Comment inciter les chefs d’états africains à lâcher le pouvoir? Ahmedou Ould Abdallah, ex-ministre des Affaires étrangères de Mauritanie et surtout haut fonctionnaire à la retraite de l’ONU, impliqué dans la résolution des crises en Afrique au cours des 20 dernières années, livre ses recettes.
Le 3e mandat constitue la hantise des peuples africains face à des dirigeants qui s’accrochent au pouvoir en manipulant les constitutions. Ce mode de gouvernance politique, qui consiste à transformer la Constitution en vulgaire torchon à adapter aux convenances du chef, frise la caricature avec le Congo-Brazzaville, le Cameroun, la Guinée équatoriale et la République démocratique du Congo.
Ainsi, une soixantaine d’années après la grosse vague des indépendances, l’Etat de droit reste encore une fiction en Afrique. S’accrocher au pouvoir pour la vie est une attitude constante chez de nombreux chefs d’Etat africains.
Le diplomate mauritanien rappelle avoir écrit en 2005, pendant qu’il était en poste à Dakar, une brochure «pour expliquer comment aider nos chefs d’Etat à quitter pacifiquement le pouvoir, car je pense qu’il faut effectivement accompagner nos leaders pendant une période de transition. Ce n’est pas tout le monde qui peut agir comme les présidents Leopold Sédar Senghor, Abdou Diouf et Abdoulaye Wade, au Sénégal. Les Ghanéens, eux, l’ont fait depuis la présidence de John Kufuor».
Malheureusement, l’Afrique de l’Ouest est en train de suivre le mauvais exemple. Le cas du Burkina Faso ne semble pas offrir un modèle aux dirigeants ouest-africains. Le président mauritanien compte introduire des réformes constitutionnelles qui risquent de lui ouvrir les voies pour un 3e mandat. Pour sa part, Alpha Condé, président de la Guinée, multiplie les phrases qui semblent montrer qu’il n’est pas vraiment enclin au respect de l’alternance pacifique après deux mandats.
Face à cette situation, Ahmedou Ould Abdallah, ancien ministre des Affaires étrangères de Mauritanie, haut fonctionnaire des Nations unies (ONU) à la retraite, plusieurs fois représentant spécial du secrétaire général des Nations unies dans les régions en crise, livre ses recettes pour aider les présidents africains à quitter pacifiquement le pouvoir.

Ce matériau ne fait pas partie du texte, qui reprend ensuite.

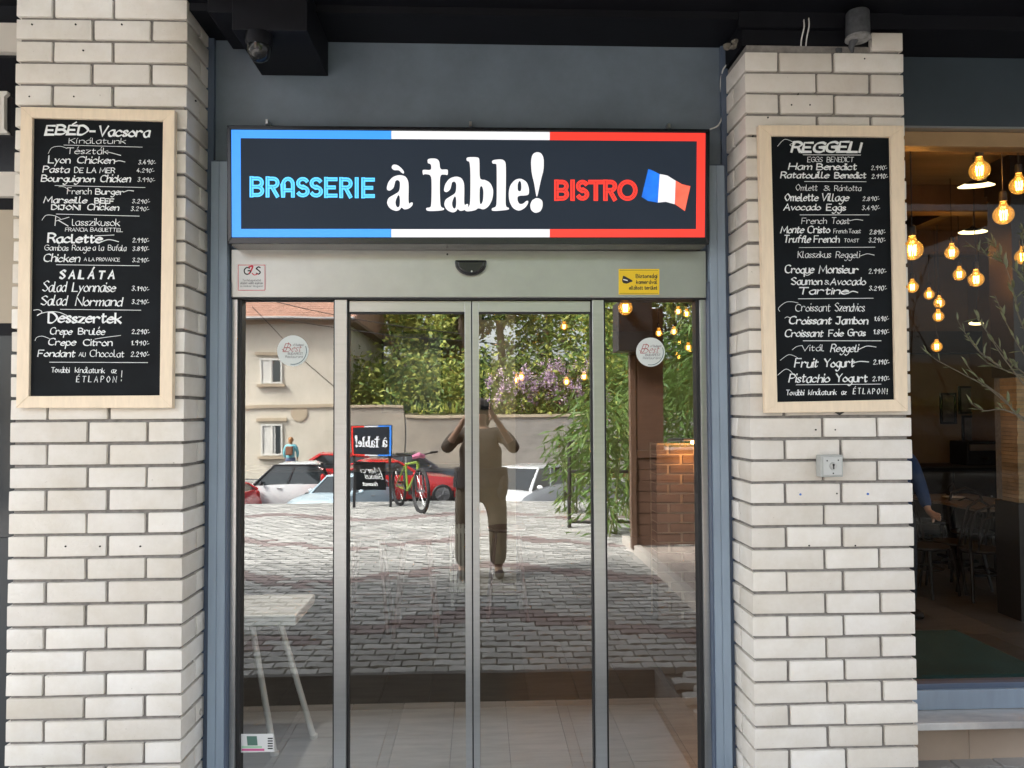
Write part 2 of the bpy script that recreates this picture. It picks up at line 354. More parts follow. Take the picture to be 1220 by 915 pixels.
def chalkboard(outer,inner,texts,lines,label,shift):
    c=P(sum(p[0] for p in outer)/4,outer[2][1],YP)
    t=empty('chalkboard',(c.x,YP,c.z)); tag(t,label,'chalkboard')
    off=Vector(t.location)
    def L(px,py,y):
        p=P(px,py,y); return (p.x-off.x,p.z-off.z)
    yf=-.034; yfr=YP+yf
    O=[L(px,py,yfr) for px,py in outer]; I=[L(px,py,yfr) for px,py in inner]
    for i in range(4):
        j=(i+1)%4; g=.0006
        o=MB().quadslab([O[i],O[j],I[j],I[i]],yf+random.uniform(0,.0012),-.004).build('frame_rail',wood,t,bevel=.0015)
    yb=-.020; B=[L(px,py,YP+yb) for px,py in [(inner[0][0]-3,inner[0][1]-3),(inner[1][0]+3,inner[1][1]-3),(inner[2][0]+3,inner[2][1]+3),(inner[3][0]-3,inner[3][1]+3)]]
    MB().quadslab(B,yb,-.006).build('writing_panel',slate,t)
    for k,tt in enumerate(texts):
        pen=Pen(lambda x,y:P(x,y,YP+yb-.0008)-off)
        sl=tt[6] if len(tt)>6 else (.22 if tt[5]>=1.3 and len(tt[0])%2 else .08)
        pen.text(tt[0],tt[1],tt[2],tt[3],tt[4],tt[5]*(1.4 if tt[5]>=1.9 else 1.1 if tt[5]>=1.3 else .95),slant=sl,space=(2.6 if tt[0][0].isdigit() else 1.3),wmin=.42,bl1=tt[3]+(.6 if shift else 0))
        pen.build('chalk_word',chalk,t)
    for l,w in lines:
        pen=Pen(lambda x,y:P(x,y,YP+yb-.0022)-off); pen.line(l,w,len(l)>2); pen.build('chalk_line',chalk,t)
    return t
# ================================================================= BRICK PILLARS
def brick_mesh(w,d,h,seed):
    rnd=random.Random(seed); bm=bmesh.new(); bmesh.ops.create_cube(bm,size=1)
    for v in bm.verts:
        v.co.x=v.co.x*w+rnd.uniform(-.0012,.0012); v.co.y=v.co.y*d+rnd.uniform(-.0010,.0010); v.co.z=v.co.z*h+rnd.uniform(-.0012,.0012)
    bmesh.ops.bevel(bm,geom=list(bm.edges),offset=.0032+rnd.uniform(0,.0015),segments=2,profile=.6,affect='EDGES')
    me=bpy.data.meshes.new('brick'); bm.to_mesh(me); bm.free(); me.materials.append(brick)
    me.polygons.foreach_set('use_smooth',[True]*len(me.polygons)); 
    try: me.set_sharp_from_angle(angle=R(50))
    except Exception: pass
    return me
BM={}
def get_brick(w,d,h):
    k=(round(w,3),round(d,3)); 
    if k not in BM: BM[k]=[brick_mesh(w,d,h,hash(k)%1000+i) for i in range(5)]
    return random.choice(BM[k])
PITCH=.0921; BH=.0795; JT=.0125
ZREF=P(120,526.4,YP).z   # bottom of a long-left course
def pillar(xl,xr,corner_right,ztop,label,widthsA,widthsB,z0=.2,ytop=None):
    t=empty('brick_pillar',((xl+xr)/2,YP+.155,z0)); tag(t,label,'pillar')
    ox,oy,oz=t.location
    D=.315
    MB().box(xl+.014-ox,xr-.014-ox,YP+.013-oy,.0-oy+.05,0,ztop-oz-.03).build('mortar',mortar,t)
    k0=int(math.ceil((z0-ZREF)/PITCH-.2)); k=k0
    while True:
        zb=ZREF+k*PITCH
        if zb+BH>ztop+.01: break
        A=(k%2==0)
        ws=widthsA if A else widthsB
        x=xl; tot=sum(ws)+JT*(len(ws)-1); s=(xr-xl)/tot
        side=.25 if (ws[-1] if corner_right else ws[0])<.2 else .15
        other=.25 if (ws[0] if corner_right else ws[-1])<.2 else .15
        n=len(ws)
        for i,w in enumerate(ws):
            w*=s; d=.11
            if i==(n-1 if corner_right else 0): d=side
            elif i==(0 if corner_right else n-1): d=other
            o=bpy.data.objects.new('brick',get_brick(w,d,BH)); COL.objects.link(o); o.parent=t
            o.location=(x+w/2-ox+random.uniform(-.0012,.0012),YP+d/2-oy+random.uniform(-.0022,.0015),zb+BH/2-oz+random.uniform(-.001,.001))
            o.rotation_euler=(random.uniform(-.006,.006),random.uniform(-.005,.005),random.uniform(-.004,.004)*(1 if w>.2 else 2))
            x+=w+JT*s
        for sd,dep in ((corner_right,side),(not corner_right,other)):
            rem=D-dep-JT*.8
            if rem>.03:
                o=bpy.data.objects.new('brick',get_brick(.11,rem,BH)); COL.objects.link(o); o.parent=t
                xx=(xr-.055 if sd else xl+.055)+random.uniform(-.002,.002)
                o.location=(xx-ox,YP+dep+JT*.8+rem/2-oy,zb+BH/2-oz)
        k+=1
    return t,k
xlL=P(12.5,470,YP).x; xlR=P(219.3,470,YP).x
xrL=P(893,470,YP).x; xrR=P(1085,470,YP).x
pL,_=pillar(xlL,xlR,True,4.0,'cream brick pillar to the left of the door, behind the dinner menu',[.31,.232,.145],[.145,.237,.303])
pR,kR=pillar(xrL,xrR,False,3.385,'cream brick pillar to the right of the door with a key switch box on it',[.293,.213,.137],[.136,.219,.29])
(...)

Cet homme à l’expérience riche, très actif sur les questions de gouvernance et de sécurité en Afrique, s’exprimait sur le site de «Wathi»: un think tank citoyen ouest-africain.
Les propositions d’Ahmedou Ould Abdallah comportent quatre grands axes:
D’abord, offrir «une amnistie conditionnelle, valide tant que le bénéficiaire reste à l’intérieur du pays, un peu à l’exemple du processus chilien (avec le cas Pinochet).
Ensuite, lui allouer une pension généreuse, si possible en devises.
Lui assurer un rôle dans les grandes cérémonies républicaines, qui en ferait un invité officiel. Dans certains pays, il peut être sénateur à vie, membre de la Cour Constitutionnel, etc.
Enfin, le haut fonctionnaire à la retraite de l’ONU évoque une multitude d’avantages, tels que les véhicules de fonction et les possibilités de couverture de frais de voyage, qui concourent à l’offre d’une sécurité matérielle durable.
Régulièrement impliqué dans les tentatives de résolution de crises nées d’élections carabinées, Ould Abdallah suggère que cette démarche « coûterait moins cher que les pillages dont sont victimes les Etats ». Toutefois, poursuit-il, « la plupart des partis d’opposition dans nos pays refusent ce genre de propositions. Avec pour conséquence des présidents qui ont peur de quitter le pouvoir ».
Ainsi, la monopolisation du pouvoir par des chefs d’Etat «monarques» prend-elle la forme d’une tradition, avec à la base des arguments fallacieux tels que «le besoin de stabilité pour se développer, l’expérience, la capacité et le leadership d’un homme, son génie hors commun», etc.
En réalité, ces satrapes s’accrochent au pouvoir après avoir commis des crimes de sang ou à caractère économique, à travers le pillage systématique des richesses nationales. Mais également sous la pression d’un entourage prédateur, prêt à tout pour conserver ses avantages.